Experiencing Sleep No More in Shanghai added another layer. Returning to the city after more than a decade and being immersed immediately in a stylised 1930s Shanghai created a powerful resonance between place, history, and performance. I don’t think the work merely aestheticises place — although, of course, all historical staging does. Aestheticisation is part of the work we do. Scenography always involves selection and emphasis, and while that carries risks of simplification, it is also the means by which history and place become spatial, affective, and experiential rather than purely representational. What ultimately mattered was the depth of worlding: Punchdrunk’s cinematic attention to detail, and the creation of spaces that are never “used” in any functional sense, but which nonetheless make the world feel lived-in and real.

It’s also important to say what this work is not. Sleep No More is not larp, and I want to be careful about that distinction, particularly in the context of a special issue of Storyworlds focused on larp practices. I wouldn’t claim authority here — Simon Brind is a larper, a larp designer, and an academic theorist deeply engaged in these debates — and I would defer to those with deeper expertise in the field. My interest is not in collapsing immersive theatre into larp, but in thinking alongside it, using Sleep No More as a neighbouring form that helps illuminate questions of agency, authorship, and post-experience sense-making.
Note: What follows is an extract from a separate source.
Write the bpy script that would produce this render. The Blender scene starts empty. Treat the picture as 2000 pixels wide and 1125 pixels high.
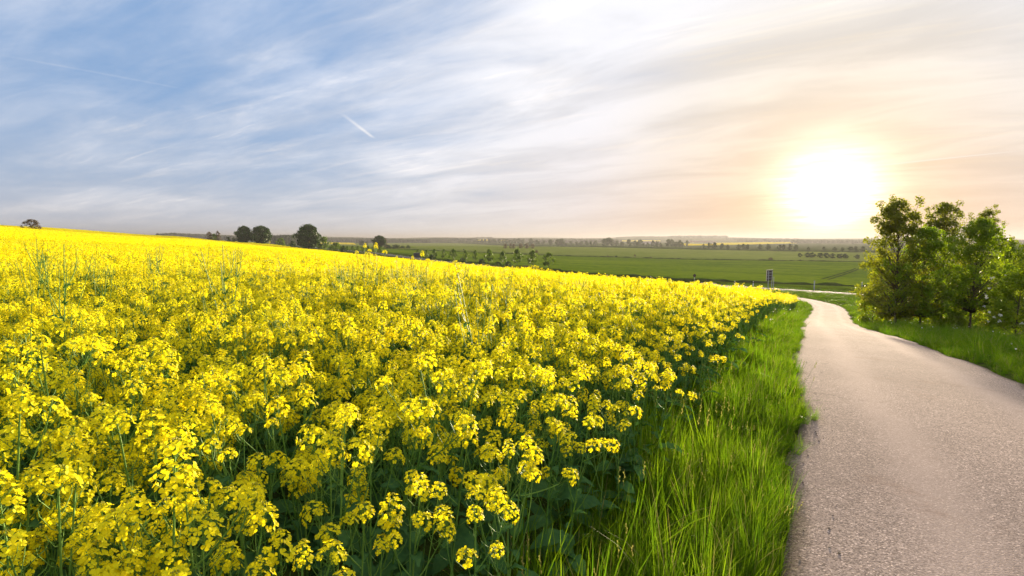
import bpy, math, random
import numpy as np
from mathutils import Matrix, Vector, Euler

rnd = random.Random(7)
rg = np.random.default_rng(7)
scene = bpy.context.scene
R = math.radians

# ------------------------------------------------------------------ camera
FPX = 1111.0                                   # focal length in pixels of a 2000 px wide frame
PITCH = math.atan(94.5 / FPX)
CAMZ = 1.75
cam_d = bpy.data.cameras.new('camera')
cam_d.lens = 36.0 * FPX / 2000.0
cam_d.sensor_width = 36.0
cam_d.clip_start = 0.05
cam_d.clip_end = 60000
cam = bpy.data.objects.new('camera', cam_d)
scene.collection.objects.link(cam)
cam.location = (0, 0, CAMZ)
cam.rotation_euler = (math.pi / 2 - PITCH, 0, 0)
scene.camera = cam

# ------------------------------------------------------------------ light
SUN_AZ, SUN_EL = R(28.9), R(3.9)
SUN = Vector((math.sin(SUN_AZ) * math.cos(SUN_EL), math.cos(SUN_AZ) * math.cos(SUN_EL), math.sin(SUN_EL)))
sun_d = bpy.data.lights.new('sun', 'SUN')
sun_d.energy = 5.0
sun_d.angle = R(1.2)
sun_d.color = (1.0, 0.81, 0.55)
sun = bpy.data.objects.new('sun', sun_d)
scene.collection.objects.link(sun)
sun.rotation_euler = SUN.to_track_quat('Z', 'Y').to_euler()
sun.location = (60, 110, 60)

class NT:
    """small node-tree writer"""
    def __init__(self, tree):
        self.t = tree; self.n = tree.nodes; self.l = tree.links
    def node(self, typ, **kw):
        n = self.n.new(typ)
        for k, v in kw.items(): setattr(n, k, v)
        return n
    def put(self, sock, v):
        if isinstance(v, bpy.types.NodeSocket): self.l.new(v, sock)
        elif v is not None: sock.default_value = v
    def m(self, op, a, b=None, c=None, clamp=False):
        n = self.node('ShaderNodeMath', operation=op); n.use_clamp = clamp
        self.put(n.inputs[0], a)
        if b is not None: self.put(n.inputs[1], b)
        if c is not None: self.put(n.inputs[2], c)
        return n.outputs[0]
    def vm(self, op, a, b=None, s=None):
        n = self.node('ShaderNodeVectorMath', operation=op)
        self.put(n.inputs[0], a)
        if b is not None: self.put(n.inputs[1], b)
        if s is not None: self.put(n.inputs['Scale'], s)
        return n.outputs['Value'] if op in ('DOT_PRODUCT', 'LENGTH') else n.outputs[0]
    def mix(self, f, a, b, blend='MIX'):
        n = self.node('ShaderNodeMix', data_type='RGBA', blend_type=blend)
        self.put(n.inputs[0], f); self.put(n.inputs[6], a); self.put(n.inputs[7], b)
        return n.outputs[2]
    def noise(self, vec, scale, detail=4, rough=0.5, dist=0.0):
        n = self.node('ShaderNodeTexNoise')
        if vec is not None: self.put(n.inputs['Vector'], vec)
        n.inputs['Scale'].default_value = scale; n.inputs['Detail'].default_value = detail
        n.inputs['Roughness'].default_value = rough; n.inputs['Distortion'].default_value = dist
        return n.outputs[0]
    def ramp(self, f, lo, hi, a=0.0, b=1.0, smooth=True):
        n = self.node('ShaderNodeMapRange'); n.interpolation_type = 'SMOOTHSTEP' if smooth else 'LINEAR'
        self.put(n.inputs[0], f)
        for i, v in enumerate((lo, hi, a, b)): n.inputs[i + 1].default_value = v
        return n.outputs[0]

world = bpy.data.worlds.new('World')
scene.world = world
world.use_nodes = True
W = NT(world.node_tree)
W.n.clear()
out = W.node('ShaderNodeOutputWorld')
bg = W.node('ShaderNodeBackground'); bg.inputs['Strength'].default_value = 0.05
W.l.new(bg.outputs[0], out.inputs[0])
sky = W.node('ShaderNodeTexSky', sky_type='NISHITA')
sky.sun_disc = False
sky.sun_elevation = SUN_EL
sky.sun_rotation = SUN_AZ
sky.altitude = 100
sky.air_density = 1.0; sky.dust_density = 1.2; sky.ozone_density = 4.0
D = W.node('ShaderNodeTexCoord').outputs['Generated']
D = W.vm('NORMALIZE', D)
sep = W.node('ShaderNodeSeparateXYZ'); W.l.new(D, sep.inputs[0])
dx, dy, dz = sep.outputs
cs = W.vm('DOT_PRODUCT', D, tuple(SUN))                        # cosine of the angle to the sun
csp = W.m('MAXIMUM', cs, 0.0)
el = W.m('MAXIMUM', dz, 0.0)
# thin cirrus spread on a high layer
den = W.m('ADD', el, 0.09)
cu, cv = W.m('DIVIDE', dx, den), W.m('DIVIDE', dy, den)
def layer(ang, sx, sy, scale, detail, rough, dist, off):
    c, s = math.cos(ang), math.sin(ang)
    a = W.m('ADD', W.m('MULTIPLY', cu, c * sx), W.m('MULTIPLY', cv, s * sx))
    b = W.m('ADD', W.m('MULTIPLY', cu, -s * sy), W.m('MULTIPLY', cv, c * sy))
    cb = W.node('ShaderNodeCombineXYZ')
    W.put(cb.inputs[0], a); W.put(cb.inputs[1], b); cb.inputs[2].default_value = off
    return W.noise(cb.outputs[0], scale, detail, rough, dist)
n1 = layer(R(-28), 0.65, 1.25, 0.75, 6, 0.55, 0.5, 3.1)
n2 = layer(R(-40), 0.6, 1.3, 1.2, 7, 0.58, 0.6, 8.7)
n3 = layer(R(-30), 0.5, 1.6, 2.4, 8, 0.62, 0.9, 1.3)
n4 = layer(R(-10), 0.7, 1.0, 0.4, 3, 0.5, 0.2, 5.5)
nn = W.m('ADD', W.m('ADD', W.m('MULTIPLY', n1, 0.34), W.m('MULTIPLY', n2, 0.26)),
         W.m('ADD', W.m('MULTIPLY', n3, 0.18), W.m('MULTIPLY', n4, 0.22)))
gap = Vector((-0.62, 0.70, 0.36)).normalized()                   # the veil thins to blue around the upper left
side = W.m('MULTIPLY', W.ramp(W.vm('DOT_PRODUCT', D, tuple(gap)), 0.62, 0.99, 1, 0), 0.29)  # veil kept full over the unseen sky behind the camera, for added fill light
wisp = W.m('MULTIPLY', W.ramp(layer(R(-33), 0.32, 2.0, 3.2, 10, 0.66, 0.5, 2.2), 0.50, 0.74), W.ramp(n1, 0.40, 0.62))
cover = W.ramp(W.m('ADD', nn, side), 0.41, 0.76)
warm = W.ramp(cs, 0.92, 1.0)
cloud_col = W.mix(warm, (5.5, 5.45, 5.6, 1), (5.6, 5.1, 4.3, 1))
shade = W.ramp(n2, 0.35, 0.68, 0.86, 1.12)
cloud_col = W.mix(1.0, cloud_col, W.vm('SCALE', (1, 1, 1), None, shade), 'MULTIPLY')
skyc = W.mix(0.72, sky.outputs[0], (1.35, 2.6, 4.7, 1))          # clear evening blue between the veils
cover = W.m('ADD', W.m('MULTIPLY', cover, 0.90), W.m('MULTIPLY', wisp, 0.38), clamp=True)
skyc = W.mix(cover, skyc, cloud_col)
# murky air near the horizon
hz = W.m('POWER', 2.718, W.m('MULTIPLY', el, -9.0))
glowh = W.m('POWER', csp, 14.0)
hz_col = W.mix(glowh, (4.0, 4.05, 4.35, 1), (4.2, 1.9, 0.5, 1))
skyc = W.mix(W.m('MULTIPLY', hz, 0.9), skyc, hz_col)
# aureole of the veiled sun
g1 = W.vm('SCALE', (1.0, 0.86, 0.62), None, W.m('MULTIPLY', W.m('MULTIPLY', W.m('POWER', csp, 620.0), W.ramp(n3, 0.3, 0.7, 0.55, 1.5)), 13.0))
g2 = W.vm('SCALE', (1.0, 0.58, 0.17), None, W.m('MULTIPLY', W.m('POWER', csp, 110.0), 2.1))
g3 = W.vm('SCALE', (1.0, 0.78, 0.50), None, W.m('MULTIPLY', W.m('POWER', csp, 22.0), 0.0))
skyc = W.vm('ADD', W.vm('ADD', skyc, g1), W.vm('ADD', g2, g3))
# aircraft trails: thin bright lines on the cloud layer
def trail(a, b, width, amount):
    (ax, ay), (bx, by) = a, b
    L = math.hypot(bx - ax, by - ay); ex, ey = (bx - ax) / L, (by - ay) / L
    px_ = W.m('SUBTRACT', cu, ax); py_ = W.m('SUBTRACT', cv, ay)
    al = W.m('ADD', W.m('MULTIPLY', px_, ex), W.m('MULTIPLY', py_, ey))
    ac = W.m('ABSOLUTE', W.m('ADD', W.m('MULTIPLY', px_, -ey), W.m('MULTIPLY', py_, ex)))
    k = W.m('MULTIPLY', W.ramp(ac, 0.0, width, 1, 0), W.m('MULTIPLY', W.ramp(al, 0, 0.35 * L, 0, 1), W.ramp(al, 0.8 * L, L, 1, 0)))
    return W.m('MULTIPLY', k, W.m('MULTIPLY', W.ramp(n3, 0.3, 0.6, 0.5, 1.0), amount))
def cloud_uv(px, py):
    u, v = (px - 1000) / FPX, (py - 562.5) / FPX
    d = Vector((u, math.cos(PITCH) - v * math.sin(PITCH), -(math.sin(PITCH) + v * math.cos(PITCH)))).normalized()
    return d.x / (d.z + 0.09), d.y / (d.z + 0.09)
for a, b, wd, am in (((664, 219), (733, 272), 0.022, 0.75), ((2040, 290), (1700, 325), 0.030, 0.5), ((-40, 100), (380, 178), 0.018, 0.14)):
    skyc = W.mix(trail(cloud_uv(*a), cloud_uv(*b), wd, am), skyc, (5.8, 5.7, 5.7, 1))
skyc = W.vm('SCALE', skyc, None, 0.89)
W.l.new(skyc, bg.inputs['Color'])

vs = scene.view_settings
vs.view_transform = 'Standard'; vs.look = 'None'; vs.gamma = 1.0; vs.exposure = 2.0
vs.use_curve_mapping = False
scene.render.engine = 'CYCLES'
cy = scene.cycles
cy.use_denoising = True
cy.max_bounces = 8; cy.diffuse_bounces = 5; cy.glossy_bounces = 1; cy.transmission_bounces = 6
cy.volume_bounces = 0; cy.transparent_max_bounces = 4
cy.use_adaptive_sampling = True; cy.adaptive_threshold = 0.02
cy.sample_clamp_indirect = 4.0

# ------------------------------------------------------------------ materials
MATS = {}
def material(name):
    m = bpy.data.materials.new(name); m.use_nodes = True
    t = NT(m.node_tree); t.n.clear()
    o = t.node('ShaderNodeOutputMaterial')
    MATS[name] = m
    return m, t, o
def leafy(name, cols, trans=0.5, tint=(1, 1, 1), gloss=0.25, nscale=None, rough=0.5):
    """thin plant tissue: reflects and lets light through; cols vary between instances and over the mesh"""
    m, t, o = material(name)
    ran = t.node('ShaderNodeObjectInfo').outputs['Random']
    co = t.node('ShaderNodeTexCoord').outputs['Object']
    f = ran if nscale is None else t.m('ADD', t.m('MULTIPLY', ran, 0.45), t.m('MULTIPLY', t.ramp(t.noise(co, nscale, 2), 0.3, 0.7), 0.55))
    c = t.mix(f, cols[0] + (1,), cols[1] + (1,))
    p = t.node('ShaderNodeBsdfPrincipled'); t.put(p.inputs['Base Color'], c)
    p.inputs['Roughness'].default_value = rough; p.inputs['Specular IOR Level'].default_value = gloss
    tr = t.node('ShaderNodeBsdfTranslucent'); t.put(tr.inputs[0], t.mix(1.0, c, tint + (1,), 'MULTIPLY'))
    mx = t.node('ShaderNodeMixShader'); mx.inputs[0].default_value = trans
    t.l.new(p.outputs[0], mx.inputs[1]); t.l.new(tr.outputs[0], mx.inputs[2]); t.l.new(mx.outputs[0], o.inputs[0])
    return m
def solid(name, col, rough=0.8, spec=0.3, vary=0.25, nscale=6.0, bump=0.0):
    m, t, o = material(name)
    co = t.node('ShaderNodeTexCoord').outputs['Object']
    n = t.noise(co, nscale, 5, 0.6)
    lo = tuple(c * (1 - vary) for c in col) + (1,); hi = tuple(min(1, c * (1 + vary)) for c in col) + (1,)
    p = t.node('ShaderNodeBsdfPrincipled'); t.put(p.inputs['Base Color'], t.mix(t.ramp(n, 0.3, 0.7), lo, hi))
    p.inputs['Roughness'].default_value = rough; p.inputs['Specular IOR Level'].default_value = spec
    if bump:
        b = t.node('ShaderNodeBump'); b.inputs['Strength'].default_value = bump; t.put(b.inputs['Height'], n)
        t.l.new(b.outputs[0], p.inputs['Normal'])
    t.l.new(p.outputs[0], o.inputs[0])
    return m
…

Experientially, however, the distinction is clear to me. In Sleep No More I am cast as a ghost: present, but without agency. Nothing I do alters the plot or the outcome. My choices shape my experience — who I follow, where I stand, what I notice — but never the storyworld itself. That boundary matters.
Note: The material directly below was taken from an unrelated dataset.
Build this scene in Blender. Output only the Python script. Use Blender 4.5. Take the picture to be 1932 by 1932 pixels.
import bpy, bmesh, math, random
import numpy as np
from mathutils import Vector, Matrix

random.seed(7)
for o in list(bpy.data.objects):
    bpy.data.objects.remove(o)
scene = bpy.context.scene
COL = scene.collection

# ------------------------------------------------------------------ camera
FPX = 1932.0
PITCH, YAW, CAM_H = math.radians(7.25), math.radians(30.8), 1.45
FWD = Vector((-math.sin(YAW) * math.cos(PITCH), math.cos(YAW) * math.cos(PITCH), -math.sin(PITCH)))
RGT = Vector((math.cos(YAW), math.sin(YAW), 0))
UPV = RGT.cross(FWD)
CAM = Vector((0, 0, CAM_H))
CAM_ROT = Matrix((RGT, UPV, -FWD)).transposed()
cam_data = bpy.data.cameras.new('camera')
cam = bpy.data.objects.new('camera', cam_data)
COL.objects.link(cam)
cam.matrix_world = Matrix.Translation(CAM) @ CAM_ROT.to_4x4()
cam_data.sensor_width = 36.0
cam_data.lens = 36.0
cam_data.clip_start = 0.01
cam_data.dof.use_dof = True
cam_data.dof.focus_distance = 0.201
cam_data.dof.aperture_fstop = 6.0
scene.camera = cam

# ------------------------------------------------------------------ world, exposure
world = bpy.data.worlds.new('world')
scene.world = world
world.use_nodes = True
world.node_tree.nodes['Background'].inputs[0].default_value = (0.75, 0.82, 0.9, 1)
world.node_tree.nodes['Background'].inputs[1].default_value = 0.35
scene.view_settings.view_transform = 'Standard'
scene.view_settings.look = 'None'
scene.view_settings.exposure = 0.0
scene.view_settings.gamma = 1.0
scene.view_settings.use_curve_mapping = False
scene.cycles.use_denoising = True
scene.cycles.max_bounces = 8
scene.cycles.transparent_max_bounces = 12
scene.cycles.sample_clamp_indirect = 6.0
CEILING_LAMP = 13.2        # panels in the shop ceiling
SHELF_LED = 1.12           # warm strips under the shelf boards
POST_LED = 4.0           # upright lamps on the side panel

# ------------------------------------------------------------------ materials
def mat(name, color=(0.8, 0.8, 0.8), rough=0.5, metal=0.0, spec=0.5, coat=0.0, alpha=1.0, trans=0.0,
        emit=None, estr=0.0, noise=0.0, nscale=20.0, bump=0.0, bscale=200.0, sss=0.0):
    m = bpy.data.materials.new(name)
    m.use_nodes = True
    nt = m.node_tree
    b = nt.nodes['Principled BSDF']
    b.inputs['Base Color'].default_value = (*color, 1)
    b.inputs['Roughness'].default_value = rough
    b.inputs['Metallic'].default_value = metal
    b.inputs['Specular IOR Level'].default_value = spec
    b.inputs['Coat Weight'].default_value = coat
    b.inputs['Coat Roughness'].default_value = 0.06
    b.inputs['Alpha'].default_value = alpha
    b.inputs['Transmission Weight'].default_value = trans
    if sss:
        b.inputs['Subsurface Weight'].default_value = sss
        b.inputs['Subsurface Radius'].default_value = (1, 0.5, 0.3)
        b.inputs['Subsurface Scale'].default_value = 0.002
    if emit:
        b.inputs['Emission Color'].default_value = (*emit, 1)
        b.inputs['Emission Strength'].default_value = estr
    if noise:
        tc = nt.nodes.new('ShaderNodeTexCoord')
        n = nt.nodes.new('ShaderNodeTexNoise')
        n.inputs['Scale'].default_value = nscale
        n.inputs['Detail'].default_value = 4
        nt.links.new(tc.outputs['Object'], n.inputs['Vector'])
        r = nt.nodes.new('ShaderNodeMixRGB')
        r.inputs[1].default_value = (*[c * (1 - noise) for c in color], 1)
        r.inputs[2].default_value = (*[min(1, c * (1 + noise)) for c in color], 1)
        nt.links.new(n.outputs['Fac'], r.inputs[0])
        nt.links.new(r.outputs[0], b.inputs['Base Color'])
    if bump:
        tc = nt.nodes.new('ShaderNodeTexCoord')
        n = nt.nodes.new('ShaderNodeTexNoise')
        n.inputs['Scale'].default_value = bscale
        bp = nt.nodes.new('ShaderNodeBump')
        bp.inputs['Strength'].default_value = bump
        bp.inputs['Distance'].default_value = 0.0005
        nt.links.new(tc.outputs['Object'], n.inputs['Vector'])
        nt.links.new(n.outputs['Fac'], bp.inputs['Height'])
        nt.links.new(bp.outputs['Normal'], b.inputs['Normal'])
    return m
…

All of this has changed how I think about documenting immersive work as research. Being there matters. Taking notes matters. Capturing fragments matters. But there is no single, definitive story to record. Every account is personal. That pushes us towards participant-observer and auto-ethnographic approaches — especially when researchers are also makers. Multiplicity isn’t a methodological failure; it’s a condition of the form.
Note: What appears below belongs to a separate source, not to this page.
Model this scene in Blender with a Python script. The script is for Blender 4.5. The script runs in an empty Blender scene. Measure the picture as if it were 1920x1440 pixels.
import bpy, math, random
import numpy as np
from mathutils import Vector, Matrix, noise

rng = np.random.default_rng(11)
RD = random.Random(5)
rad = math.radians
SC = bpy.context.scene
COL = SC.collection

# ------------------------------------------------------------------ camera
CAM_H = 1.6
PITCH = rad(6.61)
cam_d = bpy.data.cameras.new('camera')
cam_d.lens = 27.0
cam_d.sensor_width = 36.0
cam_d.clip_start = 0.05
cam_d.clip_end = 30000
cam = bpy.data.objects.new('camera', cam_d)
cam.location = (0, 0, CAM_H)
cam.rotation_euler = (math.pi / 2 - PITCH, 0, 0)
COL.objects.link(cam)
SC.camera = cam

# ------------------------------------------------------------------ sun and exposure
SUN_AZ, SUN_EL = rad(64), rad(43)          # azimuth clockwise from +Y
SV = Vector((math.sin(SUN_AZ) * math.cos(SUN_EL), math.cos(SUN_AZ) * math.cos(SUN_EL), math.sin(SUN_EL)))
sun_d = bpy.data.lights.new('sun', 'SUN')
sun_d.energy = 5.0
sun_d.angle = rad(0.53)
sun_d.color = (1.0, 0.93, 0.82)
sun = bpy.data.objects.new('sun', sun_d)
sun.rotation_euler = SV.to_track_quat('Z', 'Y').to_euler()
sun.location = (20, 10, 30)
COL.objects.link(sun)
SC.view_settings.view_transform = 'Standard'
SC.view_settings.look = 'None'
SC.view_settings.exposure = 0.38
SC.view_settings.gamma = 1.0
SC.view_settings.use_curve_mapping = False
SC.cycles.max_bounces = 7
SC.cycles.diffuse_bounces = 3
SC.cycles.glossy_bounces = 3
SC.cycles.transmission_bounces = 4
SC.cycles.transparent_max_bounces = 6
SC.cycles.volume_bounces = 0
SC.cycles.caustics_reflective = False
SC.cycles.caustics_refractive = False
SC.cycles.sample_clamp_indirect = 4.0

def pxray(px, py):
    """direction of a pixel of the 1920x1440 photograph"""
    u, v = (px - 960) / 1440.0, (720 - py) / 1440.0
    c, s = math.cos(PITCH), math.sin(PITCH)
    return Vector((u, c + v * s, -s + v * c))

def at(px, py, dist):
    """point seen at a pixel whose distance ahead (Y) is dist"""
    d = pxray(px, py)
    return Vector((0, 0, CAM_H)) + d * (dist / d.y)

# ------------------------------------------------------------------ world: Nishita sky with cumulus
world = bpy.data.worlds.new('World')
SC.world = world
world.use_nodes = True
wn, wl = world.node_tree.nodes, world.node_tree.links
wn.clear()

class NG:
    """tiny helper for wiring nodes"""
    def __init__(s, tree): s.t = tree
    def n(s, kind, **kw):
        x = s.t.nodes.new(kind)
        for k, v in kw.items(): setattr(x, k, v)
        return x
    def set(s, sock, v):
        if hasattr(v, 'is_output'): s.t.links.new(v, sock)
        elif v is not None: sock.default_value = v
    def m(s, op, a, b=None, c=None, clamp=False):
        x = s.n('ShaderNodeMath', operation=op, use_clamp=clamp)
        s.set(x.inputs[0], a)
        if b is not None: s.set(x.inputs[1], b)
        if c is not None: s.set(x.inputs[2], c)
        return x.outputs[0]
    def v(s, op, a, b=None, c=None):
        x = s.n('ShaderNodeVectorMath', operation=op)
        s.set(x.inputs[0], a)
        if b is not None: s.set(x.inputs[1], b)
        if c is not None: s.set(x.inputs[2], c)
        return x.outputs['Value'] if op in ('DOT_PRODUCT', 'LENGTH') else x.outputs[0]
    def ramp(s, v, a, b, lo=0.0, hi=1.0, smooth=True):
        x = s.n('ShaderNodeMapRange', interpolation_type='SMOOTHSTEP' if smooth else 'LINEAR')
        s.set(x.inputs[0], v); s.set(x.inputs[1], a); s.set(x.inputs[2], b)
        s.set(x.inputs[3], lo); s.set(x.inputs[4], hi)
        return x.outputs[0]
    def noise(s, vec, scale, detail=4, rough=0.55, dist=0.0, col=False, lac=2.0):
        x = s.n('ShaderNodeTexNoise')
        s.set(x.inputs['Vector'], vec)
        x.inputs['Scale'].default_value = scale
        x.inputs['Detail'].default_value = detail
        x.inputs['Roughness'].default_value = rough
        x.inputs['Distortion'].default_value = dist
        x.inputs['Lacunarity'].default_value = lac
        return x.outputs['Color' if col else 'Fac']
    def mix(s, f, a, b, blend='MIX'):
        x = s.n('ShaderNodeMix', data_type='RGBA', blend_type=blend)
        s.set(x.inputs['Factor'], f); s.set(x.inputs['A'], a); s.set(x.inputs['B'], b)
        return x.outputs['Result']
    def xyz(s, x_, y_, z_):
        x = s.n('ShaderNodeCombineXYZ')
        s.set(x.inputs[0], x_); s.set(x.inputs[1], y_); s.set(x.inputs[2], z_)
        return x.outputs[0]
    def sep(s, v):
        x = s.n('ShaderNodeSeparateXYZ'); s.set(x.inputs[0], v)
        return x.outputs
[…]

As a designer, one insight stood out sharply: onboarding is everything. In Sleep No More, the experience begins before you enter the building. The box office, the naming, the threshold — you’re already in the storyworld. I’d visited another immersive space days earlier where this was handled casually, almost carelessly, and the difference was stark. The gateway matters. It’s where trust is established.

So why does this distinction between plot, story, and narrative matter now? Because immersive, experiential, XR, and larp practices are still forming their languages, methods, and protocols. Unlike screenwriting, much of the knowledge is tacit and emergent. Having clearer ways to talk about design, experience, and sense-making helps us make better work — and study it more honestly.

It also matters institutionally. Universities and cultural organisations often focus only on “the experience”. What they miss is that people are seeking something social. The conversations afterwards. The decompression. In larp, this is well understood. In immersive theatre, it’s just as necessary. Burning Man calls it decompression — the process of coming back to the world. Without it, something is lost.

Which leaves me with a final question — one Sleep No More doesn’t answer, but productively opens up:

If narrative is something we assemble together afterwards, what responsibilities do designers, producers, and institutions have for what happens once the experience ends?

That feels like a question worth sitting with.